Beverly Glenn-Copeland
Beverly Glenn-Copeland
(Super Sonic Jazz)
The reappraisal of Beverly Glenn-Copeland’s hugely over-looked back catalogue continues apace following reissues on Invisible City and Séance Centre. Here, it’s the Canadian singer and multi-instrumentalist’s self-titled debut that’s in the spotlight – a lost folk-funk opus with echoes of Terry Callier, Joni Mitchell and Jon Lucien – that laid the foundation for his new age experimentations the following decade. Although sonically removed from the ambience of …Keyboard Fantasies…, there’s a communion with nature on show here sympathetic to those electronic impulses, delivered with the naivety of a self-described “fresh-faced kid of twenty-six”. Masterful stuff.
Villa Abo
Magnetic Moves
(Dark Entries)
Dark Entries offer the vinyl fan a real treat this week with a double LP pressing of this Swedish techno artefact, previously only available on 65 hand-numbered cassettes. Though Villa Abo may be the least prolific alias of Frak member Jan Svensson, the material on this debut LP is easily as good as anything that the producer has put out under his other monikers.
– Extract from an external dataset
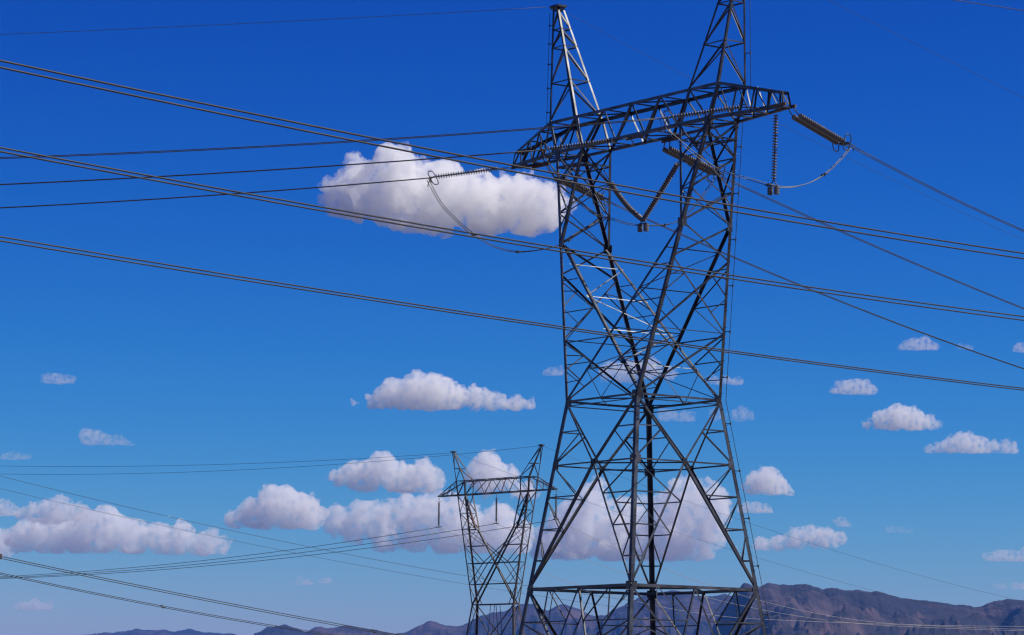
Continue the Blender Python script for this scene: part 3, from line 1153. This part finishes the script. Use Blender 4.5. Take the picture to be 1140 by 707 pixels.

The nine tracks all loosely fit under the acid techno umbrella, though the level of intensity ranges from the loose and limber roll of ‘Doortest’ to the unhinged ‘Water Galaxy’, providing heavyweight drum tools, corrosive 303 jams and gloomy machine funk.
Dungen and Woods
Myths 003
(Mexican Summer)
Mexican Summer’s Myths series pits Swedish jammers Dungen against folksy pop lot Woods on an album that combines sun soaked pastoral folk with more out there psych rock jams.